Par ailleurs, si les transactions en espèces sont
régulées au maximum à hauteur de 7500 euros dans les pays de l'Union
européenne, il en va autrement en Suisse où la réglementation est restée bien
plus complaisante en la matière puisque celles-ci sont limitées à quelque 100 000
euros. On comprendra aisément de ce fait que l'Etat fédéral est un véritable
Eldorado pour ceux qui y vendent des oeuvres contre des espèces sonnantes et
trébuchantes sans être inquiétés le moins du monde.
D'autre part, de nombreuses affaires de vol ou de pillage
d'antiquités ont mené les polices de divers pays, notamment l'Italie,à enquêter en
direction des ports francs où des milliers d'objets issus de trafics illicites
avaient été mis à l'abri par des marchands véreux alors que des oeuvres
mystérieusement disparues en France avaient atterri là ou dans des galeries
helvètes.
On peut également rappeler que la Suisse a eu un rôle
plus que trouble durant la Seconde Guerre Mondiale en se livrant à d'intenses
échanges commerciaux avec l'Allemagne nazie dont nombre de ses dignitaires
dissimulèrent dans ses banques des sommes colossales et des oeuvres d'art suite
aux exactions commises en Europe occupée sans compter que de nombreux marchands
helvètes ne montrèrent pas beaucoup de scrupules à acheter des pièces provenant
de collections spoliées à des juifs.
A cet égard, les banques helvètes se sont retranchées
derrière le secret bancaire pour refuser de révéler les contenus douteux de
centaines de coffres appartenant à des nazis ou des individus qui leur étaient
liés tandis que les associations faisant campagne pour la restitutions de biens
spoliés durant la dernière guerre n'ont pas été dupes en ayant pour leur part
la certitude que des centaines d'oeuvres spoliées non retrouvées dorment en
Suisse.
Il ne fut donc pas étonnant d'apprendre qu'Andreas Gurlitt, le fils d'un expert et marchand qui collabora
activement avec le régime hitlérien, avait fait des visites discrètes à Berne ou à Zurich pour vendre
de temps à d'autres des oeuvres de l'énorme collection douteuse (près de 1500
oeuvres dont un tiers vraisemblablement volées à des collectionneurs juifs)
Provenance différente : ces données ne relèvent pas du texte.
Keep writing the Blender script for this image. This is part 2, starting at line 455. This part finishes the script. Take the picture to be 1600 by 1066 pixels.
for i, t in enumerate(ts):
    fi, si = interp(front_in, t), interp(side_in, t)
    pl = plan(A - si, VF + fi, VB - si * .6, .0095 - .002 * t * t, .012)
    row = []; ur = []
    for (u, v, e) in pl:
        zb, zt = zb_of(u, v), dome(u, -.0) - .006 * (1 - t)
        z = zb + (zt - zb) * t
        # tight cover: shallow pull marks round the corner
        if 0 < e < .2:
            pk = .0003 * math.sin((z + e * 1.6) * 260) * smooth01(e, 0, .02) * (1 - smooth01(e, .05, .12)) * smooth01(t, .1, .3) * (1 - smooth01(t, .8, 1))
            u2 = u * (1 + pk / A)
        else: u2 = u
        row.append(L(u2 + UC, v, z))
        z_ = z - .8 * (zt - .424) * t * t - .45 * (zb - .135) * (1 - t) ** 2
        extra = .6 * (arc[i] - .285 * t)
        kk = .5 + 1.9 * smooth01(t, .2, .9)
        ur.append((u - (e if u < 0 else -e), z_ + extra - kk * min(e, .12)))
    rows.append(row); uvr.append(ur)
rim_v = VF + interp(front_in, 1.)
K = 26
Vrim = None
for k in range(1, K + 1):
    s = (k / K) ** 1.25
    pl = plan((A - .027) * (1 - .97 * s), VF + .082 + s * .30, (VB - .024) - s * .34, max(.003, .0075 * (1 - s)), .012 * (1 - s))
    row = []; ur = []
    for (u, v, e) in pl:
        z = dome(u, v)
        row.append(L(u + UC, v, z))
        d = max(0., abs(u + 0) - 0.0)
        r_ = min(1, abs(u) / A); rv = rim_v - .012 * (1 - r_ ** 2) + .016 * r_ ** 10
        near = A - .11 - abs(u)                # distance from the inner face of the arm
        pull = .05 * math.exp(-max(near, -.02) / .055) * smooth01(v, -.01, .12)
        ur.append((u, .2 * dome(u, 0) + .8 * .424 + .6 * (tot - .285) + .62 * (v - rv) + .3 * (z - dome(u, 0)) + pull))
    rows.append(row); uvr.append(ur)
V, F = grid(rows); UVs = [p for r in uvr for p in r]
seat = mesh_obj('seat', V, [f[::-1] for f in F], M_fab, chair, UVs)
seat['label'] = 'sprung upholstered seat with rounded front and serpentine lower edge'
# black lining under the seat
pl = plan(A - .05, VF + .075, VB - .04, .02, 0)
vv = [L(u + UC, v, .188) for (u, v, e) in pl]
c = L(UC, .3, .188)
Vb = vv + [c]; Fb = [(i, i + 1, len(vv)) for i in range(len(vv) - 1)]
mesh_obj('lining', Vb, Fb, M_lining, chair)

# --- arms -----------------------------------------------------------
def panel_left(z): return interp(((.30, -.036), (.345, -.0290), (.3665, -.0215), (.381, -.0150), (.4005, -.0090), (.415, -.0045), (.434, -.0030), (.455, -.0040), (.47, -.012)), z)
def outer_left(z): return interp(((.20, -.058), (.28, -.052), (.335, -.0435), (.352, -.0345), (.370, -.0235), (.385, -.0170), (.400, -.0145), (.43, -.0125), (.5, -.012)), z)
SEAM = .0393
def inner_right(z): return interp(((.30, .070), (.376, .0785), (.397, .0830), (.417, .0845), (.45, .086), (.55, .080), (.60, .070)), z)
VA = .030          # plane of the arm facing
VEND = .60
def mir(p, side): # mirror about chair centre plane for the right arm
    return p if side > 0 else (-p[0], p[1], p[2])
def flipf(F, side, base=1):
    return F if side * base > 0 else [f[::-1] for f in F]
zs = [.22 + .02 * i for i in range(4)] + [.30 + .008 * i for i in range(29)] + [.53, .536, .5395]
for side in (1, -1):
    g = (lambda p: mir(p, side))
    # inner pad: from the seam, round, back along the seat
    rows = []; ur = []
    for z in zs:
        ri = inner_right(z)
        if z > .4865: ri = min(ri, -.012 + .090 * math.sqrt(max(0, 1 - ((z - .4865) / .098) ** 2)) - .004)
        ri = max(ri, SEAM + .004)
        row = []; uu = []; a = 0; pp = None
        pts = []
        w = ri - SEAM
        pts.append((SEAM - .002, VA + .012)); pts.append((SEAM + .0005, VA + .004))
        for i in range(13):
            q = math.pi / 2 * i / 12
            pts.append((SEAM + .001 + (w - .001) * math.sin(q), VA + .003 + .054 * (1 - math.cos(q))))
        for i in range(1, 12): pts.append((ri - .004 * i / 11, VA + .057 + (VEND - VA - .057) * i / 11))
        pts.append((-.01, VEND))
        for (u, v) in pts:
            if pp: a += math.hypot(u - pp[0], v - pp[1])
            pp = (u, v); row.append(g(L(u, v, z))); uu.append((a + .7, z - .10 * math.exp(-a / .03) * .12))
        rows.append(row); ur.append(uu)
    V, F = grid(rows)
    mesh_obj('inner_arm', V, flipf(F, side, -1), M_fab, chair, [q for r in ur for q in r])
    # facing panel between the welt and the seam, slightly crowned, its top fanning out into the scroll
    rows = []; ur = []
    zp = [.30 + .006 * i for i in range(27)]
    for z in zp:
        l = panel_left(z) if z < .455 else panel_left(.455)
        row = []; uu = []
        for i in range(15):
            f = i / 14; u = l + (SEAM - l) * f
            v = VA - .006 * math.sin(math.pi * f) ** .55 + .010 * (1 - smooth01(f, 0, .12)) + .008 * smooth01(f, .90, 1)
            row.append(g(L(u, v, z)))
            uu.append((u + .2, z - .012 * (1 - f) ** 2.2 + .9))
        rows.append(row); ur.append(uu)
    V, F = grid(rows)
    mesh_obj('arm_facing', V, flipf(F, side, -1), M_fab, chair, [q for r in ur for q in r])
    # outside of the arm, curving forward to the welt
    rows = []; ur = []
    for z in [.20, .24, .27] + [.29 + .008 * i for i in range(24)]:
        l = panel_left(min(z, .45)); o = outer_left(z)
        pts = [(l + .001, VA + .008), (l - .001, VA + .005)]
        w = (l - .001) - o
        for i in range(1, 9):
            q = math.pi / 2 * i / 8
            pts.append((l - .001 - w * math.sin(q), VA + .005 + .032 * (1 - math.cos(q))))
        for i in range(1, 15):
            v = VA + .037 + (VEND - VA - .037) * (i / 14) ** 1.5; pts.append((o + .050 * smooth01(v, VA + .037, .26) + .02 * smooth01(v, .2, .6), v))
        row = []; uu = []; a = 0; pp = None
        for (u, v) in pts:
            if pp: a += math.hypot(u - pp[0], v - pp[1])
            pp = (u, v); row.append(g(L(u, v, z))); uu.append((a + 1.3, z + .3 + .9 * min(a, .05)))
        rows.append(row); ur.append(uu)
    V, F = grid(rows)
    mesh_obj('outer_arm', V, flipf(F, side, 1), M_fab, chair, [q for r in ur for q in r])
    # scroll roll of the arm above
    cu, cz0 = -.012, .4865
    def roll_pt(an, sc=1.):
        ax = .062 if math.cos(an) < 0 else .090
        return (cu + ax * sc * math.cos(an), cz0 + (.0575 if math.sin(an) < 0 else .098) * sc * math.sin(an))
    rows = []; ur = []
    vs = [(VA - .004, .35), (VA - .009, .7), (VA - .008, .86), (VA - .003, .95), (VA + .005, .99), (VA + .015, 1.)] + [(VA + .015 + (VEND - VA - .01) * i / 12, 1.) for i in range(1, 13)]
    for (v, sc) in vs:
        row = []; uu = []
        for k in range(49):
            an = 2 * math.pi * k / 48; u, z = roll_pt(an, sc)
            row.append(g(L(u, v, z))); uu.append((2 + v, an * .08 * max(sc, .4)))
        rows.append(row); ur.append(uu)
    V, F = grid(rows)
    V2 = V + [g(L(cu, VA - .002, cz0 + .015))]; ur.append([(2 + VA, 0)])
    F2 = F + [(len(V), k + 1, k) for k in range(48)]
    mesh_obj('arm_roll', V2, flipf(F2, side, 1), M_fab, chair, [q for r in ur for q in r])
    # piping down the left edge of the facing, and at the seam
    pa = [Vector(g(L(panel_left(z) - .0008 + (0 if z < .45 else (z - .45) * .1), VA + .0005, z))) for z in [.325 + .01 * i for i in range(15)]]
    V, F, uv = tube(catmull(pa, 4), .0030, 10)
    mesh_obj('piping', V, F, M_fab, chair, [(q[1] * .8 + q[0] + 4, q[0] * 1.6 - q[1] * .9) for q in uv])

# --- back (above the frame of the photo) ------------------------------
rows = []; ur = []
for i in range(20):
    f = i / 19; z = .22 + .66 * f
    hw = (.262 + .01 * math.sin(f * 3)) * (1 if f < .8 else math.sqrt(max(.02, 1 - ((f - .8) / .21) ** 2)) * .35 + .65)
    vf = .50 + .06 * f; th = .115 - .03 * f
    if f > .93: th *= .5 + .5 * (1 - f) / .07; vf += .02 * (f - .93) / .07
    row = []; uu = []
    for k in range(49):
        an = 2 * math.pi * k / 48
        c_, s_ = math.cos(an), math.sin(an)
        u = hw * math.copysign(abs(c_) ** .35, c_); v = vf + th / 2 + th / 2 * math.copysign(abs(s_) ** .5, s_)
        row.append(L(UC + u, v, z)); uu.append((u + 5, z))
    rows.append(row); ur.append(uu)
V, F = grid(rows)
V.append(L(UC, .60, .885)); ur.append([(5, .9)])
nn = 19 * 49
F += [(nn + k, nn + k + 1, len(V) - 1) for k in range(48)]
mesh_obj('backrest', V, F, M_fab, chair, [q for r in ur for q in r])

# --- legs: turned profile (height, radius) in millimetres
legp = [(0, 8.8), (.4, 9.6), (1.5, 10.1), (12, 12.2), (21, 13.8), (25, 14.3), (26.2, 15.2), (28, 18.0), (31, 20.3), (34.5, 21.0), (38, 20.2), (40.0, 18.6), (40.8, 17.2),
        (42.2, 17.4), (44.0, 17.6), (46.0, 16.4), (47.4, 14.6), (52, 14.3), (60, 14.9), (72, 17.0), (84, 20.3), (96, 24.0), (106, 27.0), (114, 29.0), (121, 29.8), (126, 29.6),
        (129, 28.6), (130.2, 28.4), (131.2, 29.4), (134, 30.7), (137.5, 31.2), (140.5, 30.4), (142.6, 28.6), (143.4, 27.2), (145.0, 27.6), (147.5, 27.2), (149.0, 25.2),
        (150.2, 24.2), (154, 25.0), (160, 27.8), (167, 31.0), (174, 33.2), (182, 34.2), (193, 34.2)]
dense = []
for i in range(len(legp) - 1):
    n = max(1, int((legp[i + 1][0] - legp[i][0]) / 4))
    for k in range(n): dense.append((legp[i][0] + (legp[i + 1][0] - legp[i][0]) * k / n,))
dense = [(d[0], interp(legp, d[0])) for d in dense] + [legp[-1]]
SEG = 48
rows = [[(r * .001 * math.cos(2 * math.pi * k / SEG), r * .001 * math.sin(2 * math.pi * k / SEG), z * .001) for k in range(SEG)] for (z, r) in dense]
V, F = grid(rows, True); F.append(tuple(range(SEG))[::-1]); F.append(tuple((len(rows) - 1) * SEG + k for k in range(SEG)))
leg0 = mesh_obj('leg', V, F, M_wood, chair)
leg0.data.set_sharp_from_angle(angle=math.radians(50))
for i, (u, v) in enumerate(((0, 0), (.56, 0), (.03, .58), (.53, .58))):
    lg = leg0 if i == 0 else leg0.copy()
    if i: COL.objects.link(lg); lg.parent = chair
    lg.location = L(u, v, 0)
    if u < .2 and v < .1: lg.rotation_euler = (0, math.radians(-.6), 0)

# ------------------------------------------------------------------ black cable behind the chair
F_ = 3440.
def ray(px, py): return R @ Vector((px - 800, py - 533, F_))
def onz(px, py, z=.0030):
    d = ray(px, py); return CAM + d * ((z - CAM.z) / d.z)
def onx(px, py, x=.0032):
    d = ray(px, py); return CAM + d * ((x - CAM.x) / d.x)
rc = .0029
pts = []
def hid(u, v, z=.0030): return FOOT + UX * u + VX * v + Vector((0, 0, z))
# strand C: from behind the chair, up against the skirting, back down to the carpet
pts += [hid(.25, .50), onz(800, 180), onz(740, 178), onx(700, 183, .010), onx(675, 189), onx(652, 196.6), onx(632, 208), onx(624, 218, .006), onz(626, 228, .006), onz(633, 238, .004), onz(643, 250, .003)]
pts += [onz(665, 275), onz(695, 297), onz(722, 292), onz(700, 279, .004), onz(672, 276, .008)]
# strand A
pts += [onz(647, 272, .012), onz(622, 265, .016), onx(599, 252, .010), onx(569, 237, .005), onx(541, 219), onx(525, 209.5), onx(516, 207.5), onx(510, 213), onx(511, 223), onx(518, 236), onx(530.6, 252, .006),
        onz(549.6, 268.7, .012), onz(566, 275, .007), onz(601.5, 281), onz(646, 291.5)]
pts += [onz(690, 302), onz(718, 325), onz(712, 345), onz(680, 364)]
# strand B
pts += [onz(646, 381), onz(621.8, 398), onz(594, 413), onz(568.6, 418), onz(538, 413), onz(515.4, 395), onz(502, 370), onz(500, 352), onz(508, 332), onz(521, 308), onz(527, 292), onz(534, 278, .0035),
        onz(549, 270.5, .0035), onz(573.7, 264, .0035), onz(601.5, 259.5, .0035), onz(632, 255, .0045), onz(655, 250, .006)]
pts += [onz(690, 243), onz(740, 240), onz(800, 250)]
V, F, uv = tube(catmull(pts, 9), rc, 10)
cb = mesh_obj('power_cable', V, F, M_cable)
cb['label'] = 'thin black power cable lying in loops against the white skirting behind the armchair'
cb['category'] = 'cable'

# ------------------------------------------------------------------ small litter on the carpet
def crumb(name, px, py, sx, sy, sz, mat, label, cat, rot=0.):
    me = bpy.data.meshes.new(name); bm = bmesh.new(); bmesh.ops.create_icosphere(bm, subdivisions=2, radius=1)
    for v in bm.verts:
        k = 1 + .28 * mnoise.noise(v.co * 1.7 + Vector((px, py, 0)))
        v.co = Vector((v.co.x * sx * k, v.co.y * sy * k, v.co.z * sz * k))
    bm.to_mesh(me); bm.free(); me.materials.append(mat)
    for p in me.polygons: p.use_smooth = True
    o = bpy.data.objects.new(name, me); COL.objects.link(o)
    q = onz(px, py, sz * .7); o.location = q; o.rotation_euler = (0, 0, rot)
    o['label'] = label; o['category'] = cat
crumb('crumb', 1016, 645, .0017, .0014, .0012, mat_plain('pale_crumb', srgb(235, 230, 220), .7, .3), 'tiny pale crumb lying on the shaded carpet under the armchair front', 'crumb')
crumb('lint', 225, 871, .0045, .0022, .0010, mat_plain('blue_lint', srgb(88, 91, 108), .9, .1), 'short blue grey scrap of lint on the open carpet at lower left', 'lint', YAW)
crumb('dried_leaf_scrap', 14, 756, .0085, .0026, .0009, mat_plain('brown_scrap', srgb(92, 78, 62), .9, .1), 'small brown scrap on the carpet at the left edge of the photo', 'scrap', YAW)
qu'il avait héritée de son père avant de la léguer ensuite à sa mort au Musée de
Berne, avec l'envie évidente de faire la nique aux autorités allemandes qui
l'avaient saisie après son interpellation dans un train à son retour de Suisse.
Par ailleurs, il convient de signaler que ce pays compte de nombreux experts jugés bien plus redoutables que leurs homologues européens concernant la délivrance de certificats d'authenticité pour des tableaux
de maîtres en jouant notamment de leur autorité pour faire montre d'exigences parfois inacceptables
lorsqu'ils ont bien voulu aller plus loin dans leur examen tandis que certains
d'entre eux ont même semblé avoir la science infuse en allant décréter au vu d'une
simple photo si une oeuvre était authentique ou pas, à croire que les
spécialistes helvètes sont de véritables devins.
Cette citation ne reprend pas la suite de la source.